All in the Same Boat


I hate to admit that when I wrote my first book, I had the completely wrong attitude toward my fellow self-published writers.  I looked at them as competition.  I failed to see them as ladies and gentlemen who are going through the exact same stresses, successes, and failures as me.  After all, we are all in the same boat.

As a self-published writer, I’ve discovered that certain elements in the local media simply do not respect us the same way they do writers who were published via the traditional route.  In a previous blog article, I expressed my discontent with this.

But as I began to beef up my social media connections, I finally became aware of all these other people who are struggling to make a name for themselves and are pretty much hitting the same dead ends that I’ve been unfortunate enough to encounter.  Luckily for me, there have been some who were kind enough to take me under their wing in different ways (e.g. giving my promotional posts re-tweets and shout-outs, sharing kind advice and words of encouragement, etc.).  So it was at this point that I realized I my attitude had been a very crappy one.

I see no reason why all of us cannot stand up together and fight together to demand the same respect for the field of self-publishing that traditional writers often receive.  All reading is subjective, not just that of self-published writers.
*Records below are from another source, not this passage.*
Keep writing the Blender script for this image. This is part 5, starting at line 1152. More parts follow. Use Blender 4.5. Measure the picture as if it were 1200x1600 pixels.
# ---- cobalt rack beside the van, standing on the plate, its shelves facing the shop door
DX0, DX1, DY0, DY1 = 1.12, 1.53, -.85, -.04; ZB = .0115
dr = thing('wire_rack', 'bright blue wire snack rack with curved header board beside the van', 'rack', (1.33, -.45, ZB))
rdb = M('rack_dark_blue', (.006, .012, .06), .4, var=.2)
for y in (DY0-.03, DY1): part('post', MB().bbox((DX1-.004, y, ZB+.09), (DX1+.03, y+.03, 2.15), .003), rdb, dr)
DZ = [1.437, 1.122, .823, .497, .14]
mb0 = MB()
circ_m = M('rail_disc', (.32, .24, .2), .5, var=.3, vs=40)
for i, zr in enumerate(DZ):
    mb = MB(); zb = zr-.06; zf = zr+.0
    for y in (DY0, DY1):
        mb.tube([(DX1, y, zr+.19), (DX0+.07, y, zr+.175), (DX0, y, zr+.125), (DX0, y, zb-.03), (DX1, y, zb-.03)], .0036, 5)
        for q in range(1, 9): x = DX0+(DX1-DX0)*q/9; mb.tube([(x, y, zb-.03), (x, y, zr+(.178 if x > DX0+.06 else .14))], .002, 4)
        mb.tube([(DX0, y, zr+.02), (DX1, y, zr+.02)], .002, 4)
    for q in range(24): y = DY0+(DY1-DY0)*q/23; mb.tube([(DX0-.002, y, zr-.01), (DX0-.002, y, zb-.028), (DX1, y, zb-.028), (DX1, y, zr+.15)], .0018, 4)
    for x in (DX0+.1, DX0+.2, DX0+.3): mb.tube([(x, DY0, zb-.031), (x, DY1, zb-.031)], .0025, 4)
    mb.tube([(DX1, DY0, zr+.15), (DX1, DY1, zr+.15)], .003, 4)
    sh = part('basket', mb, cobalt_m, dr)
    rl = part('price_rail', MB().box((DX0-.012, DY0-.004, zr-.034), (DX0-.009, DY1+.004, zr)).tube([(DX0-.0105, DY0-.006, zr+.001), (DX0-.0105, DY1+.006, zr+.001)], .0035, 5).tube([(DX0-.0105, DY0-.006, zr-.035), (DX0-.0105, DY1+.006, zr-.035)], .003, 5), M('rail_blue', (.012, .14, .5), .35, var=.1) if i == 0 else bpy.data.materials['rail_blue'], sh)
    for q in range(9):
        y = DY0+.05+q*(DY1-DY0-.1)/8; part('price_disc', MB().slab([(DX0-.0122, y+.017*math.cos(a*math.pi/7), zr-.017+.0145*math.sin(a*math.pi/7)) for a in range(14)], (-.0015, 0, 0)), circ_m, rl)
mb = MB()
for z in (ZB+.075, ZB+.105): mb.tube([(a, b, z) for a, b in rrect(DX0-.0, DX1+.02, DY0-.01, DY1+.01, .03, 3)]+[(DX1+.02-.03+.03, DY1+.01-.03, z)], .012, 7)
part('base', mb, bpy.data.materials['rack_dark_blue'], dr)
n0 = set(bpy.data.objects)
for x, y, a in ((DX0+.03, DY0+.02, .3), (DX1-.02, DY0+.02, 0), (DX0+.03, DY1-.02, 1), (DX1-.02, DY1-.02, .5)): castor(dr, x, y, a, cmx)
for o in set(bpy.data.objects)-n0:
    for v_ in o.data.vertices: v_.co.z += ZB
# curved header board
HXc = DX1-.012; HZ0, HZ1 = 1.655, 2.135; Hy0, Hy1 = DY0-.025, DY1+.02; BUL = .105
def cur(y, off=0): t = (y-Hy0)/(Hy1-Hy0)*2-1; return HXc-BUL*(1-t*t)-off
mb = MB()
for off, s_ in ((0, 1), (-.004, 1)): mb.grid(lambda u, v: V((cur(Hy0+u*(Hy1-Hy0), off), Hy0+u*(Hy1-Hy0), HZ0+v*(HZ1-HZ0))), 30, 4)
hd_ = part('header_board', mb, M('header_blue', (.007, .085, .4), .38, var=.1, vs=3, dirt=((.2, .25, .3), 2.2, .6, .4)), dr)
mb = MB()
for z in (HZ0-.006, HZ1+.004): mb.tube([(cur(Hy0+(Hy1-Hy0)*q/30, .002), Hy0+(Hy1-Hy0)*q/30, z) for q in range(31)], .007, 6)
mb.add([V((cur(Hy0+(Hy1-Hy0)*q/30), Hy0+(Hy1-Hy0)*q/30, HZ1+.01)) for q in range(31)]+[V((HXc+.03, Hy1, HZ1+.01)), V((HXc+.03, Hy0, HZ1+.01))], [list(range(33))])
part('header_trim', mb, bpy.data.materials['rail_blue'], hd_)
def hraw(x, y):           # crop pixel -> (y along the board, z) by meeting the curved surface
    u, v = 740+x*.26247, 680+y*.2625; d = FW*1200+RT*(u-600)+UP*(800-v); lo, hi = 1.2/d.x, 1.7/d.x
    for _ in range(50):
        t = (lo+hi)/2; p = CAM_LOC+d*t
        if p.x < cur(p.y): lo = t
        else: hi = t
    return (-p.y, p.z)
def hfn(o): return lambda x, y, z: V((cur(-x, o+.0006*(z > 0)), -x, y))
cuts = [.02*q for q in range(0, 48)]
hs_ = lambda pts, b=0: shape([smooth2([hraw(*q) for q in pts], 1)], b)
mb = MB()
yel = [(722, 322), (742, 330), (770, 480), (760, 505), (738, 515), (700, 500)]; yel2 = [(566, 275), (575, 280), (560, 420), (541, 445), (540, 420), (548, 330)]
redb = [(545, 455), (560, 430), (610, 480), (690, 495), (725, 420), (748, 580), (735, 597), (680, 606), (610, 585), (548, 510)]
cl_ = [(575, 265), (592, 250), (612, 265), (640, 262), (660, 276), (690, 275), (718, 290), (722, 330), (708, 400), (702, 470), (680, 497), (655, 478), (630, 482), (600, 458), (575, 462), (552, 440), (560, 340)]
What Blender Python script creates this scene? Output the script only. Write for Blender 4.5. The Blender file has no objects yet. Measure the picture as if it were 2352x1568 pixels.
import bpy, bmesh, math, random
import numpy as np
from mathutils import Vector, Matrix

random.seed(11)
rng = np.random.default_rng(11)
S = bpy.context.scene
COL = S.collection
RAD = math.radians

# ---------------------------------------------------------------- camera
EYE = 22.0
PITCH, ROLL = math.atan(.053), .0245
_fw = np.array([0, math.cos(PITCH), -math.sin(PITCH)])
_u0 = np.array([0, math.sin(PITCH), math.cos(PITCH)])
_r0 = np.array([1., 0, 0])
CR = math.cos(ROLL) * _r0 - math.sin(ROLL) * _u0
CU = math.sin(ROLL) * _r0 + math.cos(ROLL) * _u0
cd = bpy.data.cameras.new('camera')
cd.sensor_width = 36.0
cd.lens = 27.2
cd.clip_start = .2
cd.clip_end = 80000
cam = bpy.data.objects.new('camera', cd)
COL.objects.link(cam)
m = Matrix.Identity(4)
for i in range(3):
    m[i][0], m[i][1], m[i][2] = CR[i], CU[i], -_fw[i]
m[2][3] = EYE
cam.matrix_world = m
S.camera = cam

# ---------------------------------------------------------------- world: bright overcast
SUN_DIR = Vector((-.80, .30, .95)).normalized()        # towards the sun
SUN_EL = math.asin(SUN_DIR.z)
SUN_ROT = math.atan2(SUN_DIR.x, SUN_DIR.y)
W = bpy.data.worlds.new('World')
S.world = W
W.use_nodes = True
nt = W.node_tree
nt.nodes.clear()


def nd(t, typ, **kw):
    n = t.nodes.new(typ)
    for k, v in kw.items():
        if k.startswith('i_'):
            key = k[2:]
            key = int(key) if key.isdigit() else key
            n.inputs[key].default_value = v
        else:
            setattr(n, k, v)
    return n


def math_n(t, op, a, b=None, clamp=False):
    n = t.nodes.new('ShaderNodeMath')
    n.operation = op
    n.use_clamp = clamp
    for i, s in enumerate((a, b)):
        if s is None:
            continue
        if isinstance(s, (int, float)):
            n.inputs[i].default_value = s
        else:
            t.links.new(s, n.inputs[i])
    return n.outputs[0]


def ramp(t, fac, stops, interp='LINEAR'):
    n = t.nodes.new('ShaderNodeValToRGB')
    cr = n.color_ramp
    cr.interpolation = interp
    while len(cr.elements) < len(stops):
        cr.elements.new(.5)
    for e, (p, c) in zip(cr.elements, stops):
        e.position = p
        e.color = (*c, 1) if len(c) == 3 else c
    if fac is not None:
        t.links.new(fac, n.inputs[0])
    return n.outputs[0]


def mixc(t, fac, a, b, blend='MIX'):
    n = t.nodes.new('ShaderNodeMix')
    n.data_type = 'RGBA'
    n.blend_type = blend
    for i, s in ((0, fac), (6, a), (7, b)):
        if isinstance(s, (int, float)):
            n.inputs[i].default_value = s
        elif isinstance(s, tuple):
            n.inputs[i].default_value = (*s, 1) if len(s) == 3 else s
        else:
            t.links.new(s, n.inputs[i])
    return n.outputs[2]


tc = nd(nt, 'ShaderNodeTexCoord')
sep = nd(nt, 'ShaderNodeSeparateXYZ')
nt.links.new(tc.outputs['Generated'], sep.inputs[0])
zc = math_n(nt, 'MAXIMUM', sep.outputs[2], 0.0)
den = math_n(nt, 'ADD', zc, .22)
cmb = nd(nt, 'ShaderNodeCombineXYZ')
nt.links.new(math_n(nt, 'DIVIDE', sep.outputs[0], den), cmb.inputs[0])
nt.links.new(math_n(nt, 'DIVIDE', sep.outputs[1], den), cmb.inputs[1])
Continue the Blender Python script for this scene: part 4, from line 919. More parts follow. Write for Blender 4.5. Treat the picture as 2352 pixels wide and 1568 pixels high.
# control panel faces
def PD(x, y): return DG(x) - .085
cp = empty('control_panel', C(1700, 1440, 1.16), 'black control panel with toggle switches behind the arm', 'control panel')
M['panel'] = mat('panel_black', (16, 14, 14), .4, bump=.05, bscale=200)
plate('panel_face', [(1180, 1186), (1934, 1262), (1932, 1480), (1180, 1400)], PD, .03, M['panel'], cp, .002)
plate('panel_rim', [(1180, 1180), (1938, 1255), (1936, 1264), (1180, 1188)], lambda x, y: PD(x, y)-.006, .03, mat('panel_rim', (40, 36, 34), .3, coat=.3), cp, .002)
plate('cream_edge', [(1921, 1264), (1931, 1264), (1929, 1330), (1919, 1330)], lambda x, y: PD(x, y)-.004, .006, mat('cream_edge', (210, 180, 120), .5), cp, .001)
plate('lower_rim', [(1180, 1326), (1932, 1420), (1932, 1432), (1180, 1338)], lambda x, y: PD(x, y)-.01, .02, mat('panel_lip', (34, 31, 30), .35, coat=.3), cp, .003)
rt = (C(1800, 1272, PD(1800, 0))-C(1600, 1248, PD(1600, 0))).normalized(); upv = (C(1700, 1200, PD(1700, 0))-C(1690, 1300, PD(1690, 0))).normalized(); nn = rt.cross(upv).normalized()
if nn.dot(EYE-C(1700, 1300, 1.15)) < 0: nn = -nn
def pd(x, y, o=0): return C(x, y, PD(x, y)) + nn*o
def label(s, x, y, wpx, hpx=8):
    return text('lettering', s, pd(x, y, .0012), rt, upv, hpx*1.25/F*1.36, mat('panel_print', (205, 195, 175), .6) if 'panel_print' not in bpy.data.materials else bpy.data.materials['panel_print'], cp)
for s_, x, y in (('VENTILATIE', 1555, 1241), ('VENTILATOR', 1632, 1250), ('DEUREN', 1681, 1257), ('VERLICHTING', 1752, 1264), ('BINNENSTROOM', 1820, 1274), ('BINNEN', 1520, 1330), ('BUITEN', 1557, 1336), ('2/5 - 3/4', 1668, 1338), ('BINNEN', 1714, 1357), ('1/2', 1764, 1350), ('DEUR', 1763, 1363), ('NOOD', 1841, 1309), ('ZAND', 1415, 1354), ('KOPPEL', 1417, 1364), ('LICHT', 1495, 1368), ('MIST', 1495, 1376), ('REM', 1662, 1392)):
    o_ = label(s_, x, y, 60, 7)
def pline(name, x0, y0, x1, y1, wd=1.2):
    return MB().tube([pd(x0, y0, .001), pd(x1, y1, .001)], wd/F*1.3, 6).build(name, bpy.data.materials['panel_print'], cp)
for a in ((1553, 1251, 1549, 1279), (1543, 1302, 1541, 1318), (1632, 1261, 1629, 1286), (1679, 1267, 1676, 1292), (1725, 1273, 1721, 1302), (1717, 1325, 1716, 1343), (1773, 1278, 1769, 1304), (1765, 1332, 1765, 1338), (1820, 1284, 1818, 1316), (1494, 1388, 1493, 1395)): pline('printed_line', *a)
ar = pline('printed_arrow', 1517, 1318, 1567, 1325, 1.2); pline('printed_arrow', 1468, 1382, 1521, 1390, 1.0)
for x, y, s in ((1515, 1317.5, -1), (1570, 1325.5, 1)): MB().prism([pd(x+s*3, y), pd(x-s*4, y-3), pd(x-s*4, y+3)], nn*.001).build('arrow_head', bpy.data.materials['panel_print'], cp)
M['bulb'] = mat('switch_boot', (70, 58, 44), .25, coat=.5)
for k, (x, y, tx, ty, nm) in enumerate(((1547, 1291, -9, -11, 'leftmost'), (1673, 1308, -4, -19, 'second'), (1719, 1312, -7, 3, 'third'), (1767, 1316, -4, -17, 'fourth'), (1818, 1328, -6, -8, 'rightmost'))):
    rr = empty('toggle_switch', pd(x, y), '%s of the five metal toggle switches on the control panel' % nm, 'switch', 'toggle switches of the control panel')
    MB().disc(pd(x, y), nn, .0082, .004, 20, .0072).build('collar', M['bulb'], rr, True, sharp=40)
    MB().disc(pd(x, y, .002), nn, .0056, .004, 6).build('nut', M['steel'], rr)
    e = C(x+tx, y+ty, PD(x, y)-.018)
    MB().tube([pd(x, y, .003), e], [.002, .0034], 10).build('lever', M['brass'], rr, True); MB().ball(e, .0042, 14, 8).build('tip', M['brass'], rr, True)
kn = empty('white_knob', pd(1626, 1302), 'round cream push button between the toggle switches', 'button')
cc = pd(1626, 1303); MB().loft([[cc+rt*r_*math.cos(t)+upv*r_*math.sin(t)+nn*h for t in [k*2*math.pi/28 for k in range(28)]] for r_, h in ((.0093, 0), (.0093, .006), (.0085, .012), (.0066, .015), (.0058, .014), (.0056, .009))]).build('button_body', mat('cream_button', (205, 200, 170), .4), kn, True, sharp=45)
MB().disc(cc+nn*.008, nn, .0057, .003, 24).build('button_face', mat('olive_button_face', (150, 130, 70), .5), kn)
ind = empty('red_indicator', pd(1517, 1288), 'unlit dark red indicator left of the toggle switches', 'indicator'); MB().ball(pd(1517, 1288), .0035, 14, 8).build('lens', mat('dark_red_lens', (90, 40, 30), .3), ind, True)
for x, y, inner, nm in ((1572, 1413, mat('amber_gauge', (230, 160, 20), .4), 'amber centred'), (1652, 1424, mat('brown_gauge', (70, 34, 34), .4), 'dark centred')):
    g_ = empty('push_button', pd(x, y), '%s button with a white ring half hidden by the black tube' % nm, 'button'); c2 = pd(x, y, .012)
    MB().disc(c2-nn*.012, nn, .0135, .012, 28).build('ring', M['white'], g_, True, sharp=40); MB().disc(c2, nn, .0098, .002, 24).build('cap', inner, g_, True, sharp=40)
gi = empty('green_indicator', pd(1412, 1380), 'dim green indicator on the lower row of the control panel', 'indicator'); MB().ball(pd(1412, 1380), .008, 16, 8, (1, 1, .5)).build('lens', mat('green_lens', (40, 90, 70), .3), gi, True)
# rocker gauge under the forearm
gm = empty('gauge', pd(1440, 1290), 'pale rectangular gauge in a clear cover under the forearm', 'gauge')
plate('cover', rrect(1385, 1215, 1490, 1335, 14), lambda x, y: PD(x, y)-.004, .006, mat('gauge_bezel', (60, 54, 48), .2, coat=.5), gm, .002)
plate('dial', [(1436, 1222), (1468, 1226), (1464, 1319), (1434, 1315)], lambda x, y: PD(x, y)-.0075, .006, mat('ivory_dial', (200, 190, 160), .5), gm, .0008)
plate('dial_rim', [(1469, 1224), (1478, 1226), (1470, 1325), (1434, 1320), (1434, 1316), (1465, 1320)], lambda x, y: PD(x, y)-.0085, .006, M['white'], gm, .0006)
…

There are some snobby writers I’ve encountered on the world-wide web who have made comments like:  “Self-published writers serve no purpose other than to butcher the American language and muddle up a perfectly fine profession.”  My response to that was:  “Readers can choose to read or not read whatever they want.  Who the hell is some snobby-ass publisher to tell me or anyone else that my writing is not good enough to make it?

I also drive my point home by reminding such snobs that the highly successful and traditionally-published Vince Flynn started out as a self-published writer.  Where would the world of action thrillers be if he had accepted the word “no” from such snobbish publishers?

Please do not get me wrong.  I’m not saying that all traditional publishers are snobs…mainly the ones who look down on other writers who have decided to take a different route than the one they offer.  I’m not saying that I will never sign on with a traditional publisher.  All I am saying is that I will be entirely careful with whom I sign, knowing that there are some real devils out there with phony angel wings attached to their backs.

In the meantime, I am more than happy to help my fellow writers, though to a point.  I’m no idiot!  I will gladly help once or twice.  But if I feel that anyone is taking advantage of me, the tit will surely go dry before too long.  I expect at least a little bit of that same love too, and I hardly think this is too much to ask.

So for those of you self-published writers out there who are running scared of the rest of us on the market, please chill out, take a breather, and have a cold brew and understand that we are all in the same boat.  There’s no reason we can’t all work together.